On the other hand, the Collect in the LCMS looks to God’s mercy for those who have gone astray.  The people of Israel are once more struggling with God in their need for water.  They are living up to the name of their ancestor Jacob, whom God renamed Israel, one who struggles with God.  The Gospel tells us of Jesus bringing the good news to the Samaritans who have strayed from his promises, and have developed something of a mishmash of Jewish and pagan religion.

Prayer:

O God, whose glory it is always to have mercy, be gracious to all who have gone astray from your ways and bring them again with penitent hearts and steadfast faith to embrace and hold fast the unchangeable trust of your Word; through Jesus Christ, Your Son, our Lord, who lives and reigns with You and the Holy Spirit, one God, now and forever.

Joseph, guardian of Jesus

 

March 19, is the day the church remembers Joseph.

Only in the Gospels of Matthew and Luke do we hear of Joseph.  However, he gets no lines to speak.  Nor does he get to sing a song.  Zechariah sings, Mary sings, the heavenly host praise God at Jesus birth and Simeon sings of the salvation he is holding in his arms. Joseph is an unsung hero.

A verse that might sum up his life is Matthew 1:24a, When Joseph woke from sleep, he did as the angel of the Lord commanded him.  I see Joseph as one of those behind the scenes doers that every congregation needs.  If a toilet won’t flush, the furnace needs looking at or a door is malfunctioning, we know who to call.  Joseph was one of those people.
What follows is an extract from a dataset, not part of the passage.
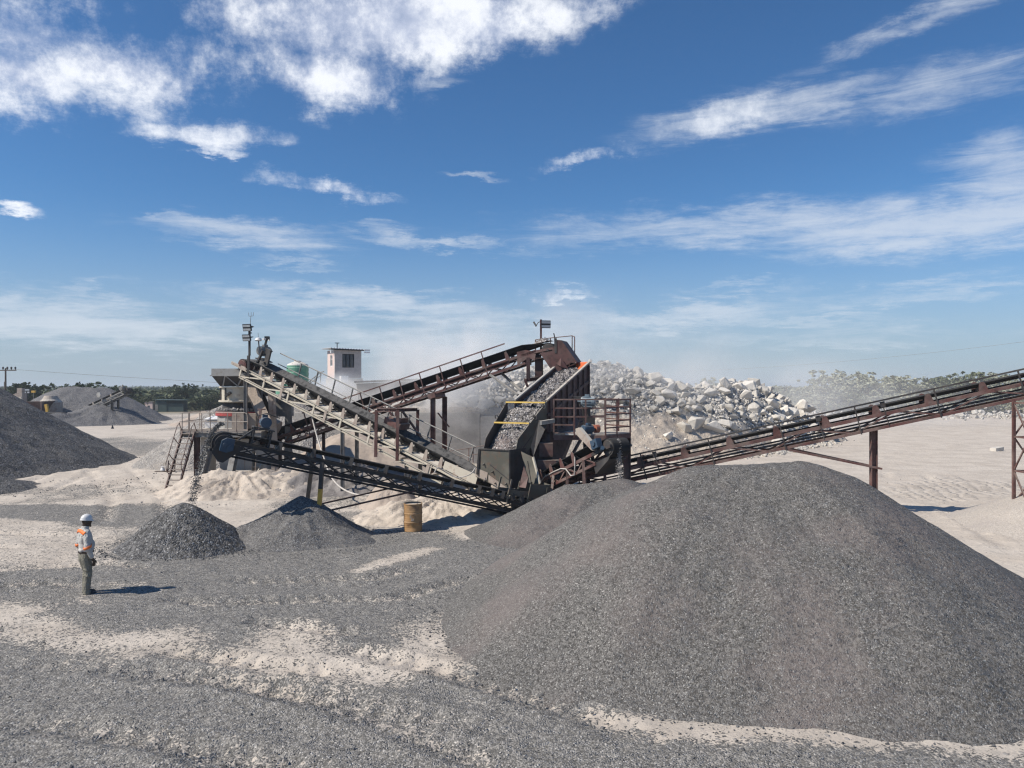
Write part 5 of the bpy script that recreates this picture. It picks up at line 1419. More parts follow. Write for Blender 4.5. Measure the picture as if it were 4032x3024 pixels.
def mast_mid():
    D = 34.3; b = at(2130, 1402, D)
    root = thing('floodlight_mast', 'red pole with one flood lamp and a small side lamp above the screen', 'floodlight mast', b)
    m = MB(); m.bar(b, at(2130, 1258, D), .09, .09, V((1, 0, 0))); m.build('pole', M['red'], root)
    flood(root, at(2149, 1277, D - .1), (.15, -1, -.08), .42, .34, M['black'])
    m = MB(); m.path([at(2128, 1266, D), at(2119, 1270, D), at(2113, 1280, D)], .018); m.build('lamp_arm', M['black'], root)
    m = MB(); m.bar(at(2101, 1267, D), at(2112, 1285, D), .07, .16, V((0, 1, 0))); m.build('side_lamp', M['grey'], root)
mast_mid()
def small_poles():
    D = 36.4
    r = thing('lamp_pole', 'thin pole with a flat white lamp beside the crusher motor', 'lamp pole', at(1024, 1420, D))
    m = MB(); m.tube(at(1024, 1420, D), at(1018, 1340, D), .030); m.tube(at(1018, 1336, D), at(1016, 1310, D), .008); m.build('pole', M['dark'], r)
    m = MB(); m.lathe([(.02, .12), (.10, .10), (.17, .0), (.12, -.05)], at(1017, 1339, D), Z, 14); m.build('lamp_head', M['white'], r)
    D = 36.2
    r = thing('camera_pole', 'short leaning pole with a black box and a white camera above the crusher motor', 'camera pole', at(1039, 1380, D))
    m = MB(); m.bar(at(1039, 1380, D), at(1050, 1336, D), .09); m.build('pole', M['dark'], r)
    m = MB(); m.box(at(1052, 1332, D), .20, .2, .18); m.build('control_box', M['black'], r)
    m = MB(); m.tube(at(1044, 1336, D - .1), at(1036, 1335, D - .25), .05, 10); m.tube(at(1058, 1339, D - .1), at(1061, 1341, D - .15), .03, 8); m.build('camera', M['white'], r)
small_poles()

# ------------------------------------------------------------------ crusher, its deck, ladder and stairs
def crusher():
    cx, cy = -13.2, 37.1
    root = thing('cone_crusher', 'cream cone crusher with a pale square feed hopper and a red band', 'rock crusher', (cx, cy, 2.5))
    def sq(r, z, dx=0): return [V((cx + dx + a * r, cy + b * r, z)) for a, b in ((-1, -1), (1, -1), (1, 1), (-1, 1))]
    m = MB(); r = 1.0
    t, b = sq(r, 5.42, .1), sq(r, 5.10, .1)
    for i in range(4): m.plate([t[i], t[(i + 1) % 4], b[(i + 1) % 4], b[i]], .03)
    m.build('hopper_band', M['lgrey'], root)
    m = MB(); lo = sq(.70, 4.60, .1)
    for i in range(4): m.plate([b[i], b[(i + 1) % 4], lo[(i + 1) % 4], lo[i]], .03)
    m.build('hopper_cone', M['dark'], root)  # cone coloured dark as shaded, the band above light as lit
    m = MB(); bb = sq(r + .04, 5.09, .1)
    for i in range(4): m.bar(bb[i], bb[(i + 1) % 4], .06, .05)
    for f0, f1 in ((.32, .10), (.32, .60), (.75, .60), (.75, .92)): m.bar(b[0].lerp(b[1], f0) - V((0, .04, 0)), lo[0].lerp(lo[1], f1) - V((0, .05, 0)), .05, .05)
    m.build('hopper_brace', M['lgrey'], root)
    m = MB(); m.lathe([(.88, 4.58), (.88, 4.52), (.80, 4.5), (.80, 3.94), (.90, 3.92), (.90, 3.84), (.70, 3.82)], (cx, cy, 0), Z, 32)
    m.build('crusher_bowl', M['crusher'], root, smooth=False)
    m = MB()
    for a in (-2.5, -2.0, -.9): m.box((cx + math.cos(a) * .84, cy + math.sin(a) * .84, 4.2), .05, .05, .62)
    m.bar((cx - .3, cy - .86, 4.12), (cx - .05, cy - .9, 4.3), .14, .10); m.tube((cx - .18, cy - .84, 4.2), (cx - .18, cy - 1.0, 4.2), .07)
    m.build('bowl_lug', M['dark'], root)
    m = MB(); m.lathe([(.72, 3.84), (.74, 3.5), (.98, 3.42), (1.0, 3.30)], (cx, cy, 0), Z, 28); m.build('adjustment_ring', M['dark'], root)
    m = MB(); m.lathe([(1.02, 3.38), (1.04, 3.36), (1.04, 3.2), (1.02, 3.18)], (cx, cy, 0), Z, 28); m.build('red_band', M['redpaint'], root)
    m = MB(); m.lathe([(.98, 3.2), (.98, 2.62), (1.08, 2.60), (1.08, 2.5)], (cx, cy, 0), Z, 10); m.build('main_frame', M['lgrey'], root)
    m = MB(); m.box((cx + .42, cy - .98, 2.98), .62, .35, .80); m.box((cx + .9, cy - .7, 2.95), .5, .5, .7); m.build('counter_box', M['tan'], root)
    m = MB(); m.tube((cx + .6, cy - .5, 2.95), (cx + 1.75, cy - .7, 2.85), .30, 16); m.tube((cx + 1.6, cy - .7, 2.85), (cx + 2.15, cy - .75, 2.6), .36, 16); m.build('drive_shaft_housing', M['tan'], root)
    rnd = np.random.default_rng(4)
    P = [(cx + math.cos(a) * .92 * rnd.uniform(.85, 1.02), cy + math.sin(a) * .92, 3.46 + rnd.uniform(-.02, .05)) for a in rnd.uniform(-3.1, .2, 90)]
    tag(link(stones('spilled_stone', P, rnd.uniform(.05, .13, 90), M['pebble'], 44, 5, 9), 'spilled_stone', None), 'spilled stone lying on the ledge of the cream crusher', 'stones', kind='stuff')
    # slanted dusty chute plates beside the crusher
    c = thing('spillage_chute', 'slanted steel chute crusted with tan dust below the head of the cream conveyor', 'chute', (-11.8, 36.5, 1.2))
    m = MB(); m.plate([at(965, 1532, 36.2), at(1000, 1500, 36.4), at(1066, 1650, 35.6), at(1040, 1690, 35.4), at(1012, 1640, 35.5)], .10); m.build('chute_plate', M['tandirt'], c)
    m = MB(); m.plate([at(995, 1498, 36.6), at(1045, 1560, 36.5), at(1078, 1640, 36.4), at(1078, 1745, 36.4), at(1045, 1700, 36.4), at(1005, 1590, 36.5)], .05); m.build('chute_back', M['dark'], c)
    m = MB(); m.plate([at(1000, 1505, 36.9), at(1080, 1520, 37.0), at(1085, 1560, 37.0), at(1020, 1560, 36.9)], .05); m.build('chute_cover', M['grey'], c)
    m = MB(); m.bar(at(1026, 1610, 35.3), at(1019, 1690, 35.2), .10, .08); m.bar(at(1015, 1612, 35.3), at(1045, 1612, 35.3), .08, .06); m.build('chute_support', M['red'], c)
crusher()
for (x, z0, z1, dx, lab, D) in ((1063, 1545, 1906, 16, 'pale double channel post standing in front of the crusher drive', 36.0), (1128, 1555, 1880, 4, 'dusty grey post behind the pale double channel post', 37.2)):
    a, b = at(x, z0, D), at(x + dx, z1, D); b.z = 0
    m = MB(); m.bar(a, b, .08, .18, V((1, 0, 0)), (0, .0)); m.bar(a + V((.15, .02, 0)), b + V((.15, .02, 0)), .08, .18, V((1, 0, 0)))
    for k in range(6): m.box(a.lerp(b, .08 + k * .17) + V((.075, -.02, 0)), .16, .05, .10)
    m.alone('steel_post', M['tan'] if dx == 16 else M['grey'], lab, 'post')
m = MB()
for x0, x1, y, D in ((1027, 1080, 1542, 36.6),): m.bar(at(x0, y, D), at(x1, y, D), .10, .1)
m.bar(at(1080, 1542, 36.6), at(1082, 1566, 37.5), .08); m.bar(at(1100, 1566, 37.5), at(1100, 1590, 38.1), .08)
for x in (1082, 1124): m.bar(at(x, 1566, 37.5), at(x, 1640, 37.5), .08)
for y in (1566, 1615): m.bar(at(1082, y, 37.5), at(1140, y, 37.5), .08)
m.bar(at(1080, 1600, 38.3), at(1150, 1600, 38.3), .6, 1.0)
m.alone('support_frame', M['grey'], 'grey steel frame behind the two posts at the crusher drive', 'frame')

def deck():
    root = thing('crusher_deck', 'railed steel work deck around the cream crusher on a brown column', 'deck', (-13.8, 37, 0))
    zd = 2.5; x0, x1, y0, y1 = -15.35, -11.6, 35.55, 39.2
    m = MB(); m.box(((x0 + x1) / 2, (y0 + y1) / 2, zd - .03), x1 - x0, y1 - y0, .06); m.build('deck_plate', M['tan'], root)
    m = MB()
    for y in (y0, y1): m.ibeam((x0, y, zd - .16), (x1, y, zd - .16), .10, .2, .015)
    for x in (x0, x1): m.ibeam((x, y0, zd - .16), (x, y1, zd - .16), .10, .2, .015)
    m.build('deck_beam', M['grey'], root)
    m = MB(); r = .024
    def rail_run(pts):
        m.path(pts, r)
    zt = zd + .86
    rail_run([V((x0, y1, zt)), V((x0, y0, zt)), V((-12.35, y0, zt)), V((-12.25, y0, zt - .05)), V((-12.22, y0, zt - .2)), V((-12.22, y0, zd))])
    rail_run([V((x0, y1, zd + .45)), V((x0, y0, zd + .45)), V((-12.22, y0, zd + .45))])
    m.bar(V((x0, y0, zd + .06)), V((-12.2, y0, zd + .06)), .015, .10)
    m.build('deck_railing', M['tan'], root)
    me = MB(); me.tube((0, 0, 0), (0, 0, .86), .024); me = me.mesh('rail_post')
    for x in (-15.25, -14.95, -14.35, -13.95, -13.15, -12.75):
        o = link(me, 'rail_post', M['tan'], root); o.location = V((x, y0, zd)) - offs(root)
    for y in (36.6, 37.8, 39.0):
        o = link(me, 'rail_post', M['tan'], root); o.location = V((x0, y, zd)) - offs(root)
    for (x, y) in ((-14.62, 35.7), (-15.2, 39.0), (-11.8, 39.0)):
        leg(root, V((x, y, zd - .26)), V((x, y, 0)), .20, M['red_dark'])
deck()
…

Thus, he went ahead and married Mary despite her questionable pregnancy.  If he was dutiful to the Lord, he was also dutiful to the civil authorities.  In returning to Bethlehem at the behest of Caesar he satisfied the plans of both God and government.  He was present at the birth of Jesus for whom he would act as guardian.  He saw to Jesus circumcision at 8 days of age and the sacrifices ordained for the first male child born into a family.  Joseph protected his family by fleeing with them to Egypt until it was safe tom return.  The last we hear of Joseph is when he and Mary find 12-year-old Jesus in the temple after a three-day search.

Psalm 89:1 certainly applies to Joseph, Blessed is everyone who fears the Lord, who walks in his ways!
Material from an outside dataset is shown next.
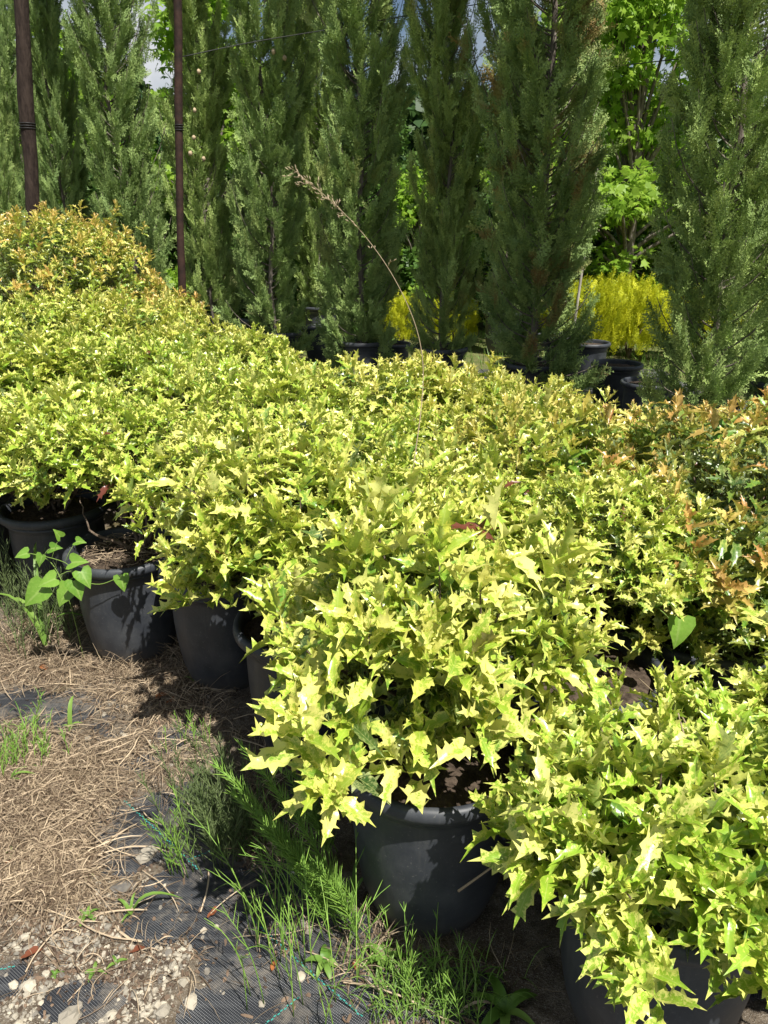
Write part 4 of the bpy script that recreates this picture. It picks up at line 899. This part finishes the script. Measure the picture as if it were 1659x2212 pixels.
bindweed([(1440, 1560, 1.55, .028, 200), (1395, 1568, 1.56, .030, 180), (1490, 1555, 1.55, .02, 20), (1515, 1595, 1.52, .018, 260), (1470, 1585, 1.53, .02, 300)], [(1395, 1640, 1.56), (1420, 1570, 1.55), (1450, 1560, 1.55), (1515, 1570, 1.53)], 'tiny bindweed by the low empty pot')

# the tall flowering grass stalk over the bed
def stalk(path, rad, label, panicle=True, seed=3):
    r = np.random.default_rng(seed); P = [at(*q) for q in path]; root = empty('grass_stalk', tuple(P[0]), label, 'grass stalk'); S = spline(P, 7) - P[0]; g = Geo()
    tube(g, S, np.linspace(rad, rad * .45, len(S)), 6, (.55, 0, 0, 0)); g.obj('stem', M_STRAW, root)
    if panicle:
        g = Geo(); k0 = int(len(S) * .60)
        for k in range(k0, len(S)):
            tt = (k - k0) / (len(S) - k0)
            if tt < .45 and k % 3: continue
            for _ in range(1 if tt < .4 else 2):
                d = nrm(nrm(S[k] - S[k - 1]) * .9 + r.normal(0, .45, 3)); L = .05 * (1.1 - tt * .5) * r.uniform(.5, 1.1); q = curve(S[k], S[k] + d * L * .5, S[k] + d * L + np.array([0, 0, -.012]), 4)
                g = Geo(); tube(g, q, .0005, 4, (.6, 0, 0, 0))
                for j in range(3):
                    w = q[1 + j % 3] + r.normal(0, .003, 3); e = nrm(d + r.normal(0, .3, 3)); tube(g, [w, w + e * .006, w + e * .013], [.0005, .0016, .0003], 4, (r.uniform(.5, .95), 0, 0, 0))
                g.obj('spikelet', M_STRAW, root)
stalk([(882, 1120, 2.00), (893, 1010, 2.06), (910, 880, 2.14), (913, 780, 2.18), (893, 690, 2.20), (845, 590, 2.22), (780, 500, 2.24), (710, 430, 2.25), (640, 372, 2.26)], .0018, 'tall arching grass stalk with tan seed head rising from the bed')
stalk([(1500, 1640, 1.28), (1480, 1560, 1.32), (1450, 1530, 1.4), (1380, 1465, 1.5)], .0022, 'bent tan stalk beside the low empty pot', False)
stalk([(1503, 1740, 1.12), (1490, 1640, 1.15), (1465, 1540, 1.2)], .0028, 'straight tan stalk rising from the corner shrub', False)
stalk([(990, 1925, 1.22), (1060, 1875, 1.22), (1120, 1830, 1.24)], .0030, 'broken yellow straw leaning on the front pot', False)
stalk([(1220, 1320, 1.9), (1350, 1275, 1.95), (1450, 1240, 2.0), (1560, 1290, 2.05)], .0022, 'dry stem lying over the shrubs near the bindweed leaves', False)
stalk([(512, 1010, 2.75), (515, 930, 2.75)], .0026, 'short tan stub of a stem standing in the bed', False)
Almighty God, from the house of Your servant David You raised up Joseph to be the guardian of Your Incarnate Son and the husband of His mother, Mary.  Grant us grace to follow the example of this faithful workman in heeding Your counsel and obeying Your commands; through Jesus Christ, our Lord, who lives, and reigns with You and the Holy Spirit, one God, now and forever.

The Threshing-Floor of Repentance

 

I was entrusted with a sinless and living land,

But I sowed the ground with sin

And reaped with a sickle the ears of laziness;

In thick sheaves, I garnered my actions,

But winnowed them not on the threshing-floor

Of repentance.

I beg of you, my God, the eternal farmer,

With the wind of your loving-kindness

Winnow the chaff of my works,

And grant to my soul the harvest of forgiveness;

Shut me in your heavenly storehouse, and save me.

From Byzantine Vespers service

 

Christians need the Lord’s Day

I found these thoughts in a Lenten Resource book.  The first paragraph calls to mind the prophet Elijah when he was fleeing for his life from Jezebel following his victory over the prophets of Baal on Mt. Carmel.

Some days it’s easy to identify with a fellow who has had a enough of a troubled life.  He flops down, says he’s ready to give up, and has a nap.  Well, it takes two nap.s, two jugs of water and two hearth cakes-all served up by an angel-to give him the strength tro complete his forty-day journey.

The Lord’s Day, every Sunday, is food and drink and rest for the journey.  Every Sunday is like an angel that comes to us when our heart is heavy.  We desperately need our Sunday naps and “hearth cakes.” We desperately need a day free from business as usual, a day without errands, demands and travel.

Recreation is not a luxury; it’s a necessity.  Without Lord’s Day refreshment, Christianity itself would soon flop down unable to go any further.